Black Money

What is 'Black Money'

Black money is money which is earned through any illegal activity controlled by country regulations. Black money proceeds are usually received in cash from underground economic activity and, as such, are not taxed. Recipients of black money must hide it, spend it only in the underground economy, or attempt to give it the appearance of legitimacy through money laundering.

BREAKING DOWN 'Black Money'

In its simplest form, black money is money on which tax is not paid to the government. A store that accepts cash for its merchandise and does not issue receipts to its customers will be transacting in black money since it would not pay tax on the unaccounted sales. Furthermore, a property buyer that purchases land valued for $200,000 in which $50,000 is reported on the books and $150,000 is paid under the table to the seller, will have transacted in black money worth $150,000. The sellers in both examples have earned money from legal sources but evaded taxes.

The most common source of black money is illegal means through the black market or underground economy. Through these portals, drug trafficking, weapons trading, terrorism, prostitution, selling counterfeit or stolen goods such as credit cards, and selling pirated versions of copyrighted items such as software and musical recordings are traded.

The portion of a country’s income that is tied to its black economy affects economic growth of the country. Black economy constitutes a financial leakage since tax income from unreported earnings is not received by the government, thereby, serving as a loss of revenue to the government. In addition, since these funds hardly enter the banking system, money that could be used by banks to fund small business owners and entrepreneurs and, hence, to stimulate the economy, is hidden, stifling an economy. In addition, black money underestimates the financial health of a nation. Since unreported economy is apparently excluded from the official records of the Gross National Product (GNP), the estimates of savings and consumption of nations to the national income and measurement of other macroeconomic variables would be biased and misleading for accurate policy making and planning considerations.

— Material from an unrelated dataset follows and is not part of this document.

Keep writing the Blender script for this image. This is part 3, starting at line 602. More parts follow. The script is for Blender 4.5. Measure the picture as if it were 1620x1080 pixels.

Most black money holders attempt to convert the money into legal money, also known as white money. This is typically done through money laundering. Money laundering can be attempted in a number of ways. For example, consider a consumer pays the sales tax on a retail good, but does not actually purchase the merchandise. If he receives a sale receipt and is reimbursed for the price of the goods, the reimbursement is considered black money. The seller counters this effect by selling the merchandise to another customer who purchases the item, but does not receive a receipt for his purchase.

Money laundering can also be perpetuated using the hawala system of transactions. The hawala system is an informal and cheap method of transferring money from one region to another without any actual money movement and without the use of banks. It operates on codes and contacts and no paperwork and disclosure is required. For example, a money launderer in the US may decide to send $20,000 through a hawala dealer to a recipient in India. The exchange rate agreed on will be fixed at a significantly higher rate than the official rate.

Tax havens, such as Switzerland, offer anonymity to money launderers due to the little to no tax policies on funds deposited in their countries. Other outlets for black money include real estate, jewelry, informal and cash economies, bullion investments, etc.

It is almost impossible to estimate the amount of black money in any economy. For this reason, it is not included in the GDP of a country.

Black Money is also the name of a television series hosted by Lowell Bergman that explores the secret world of bribery in international business.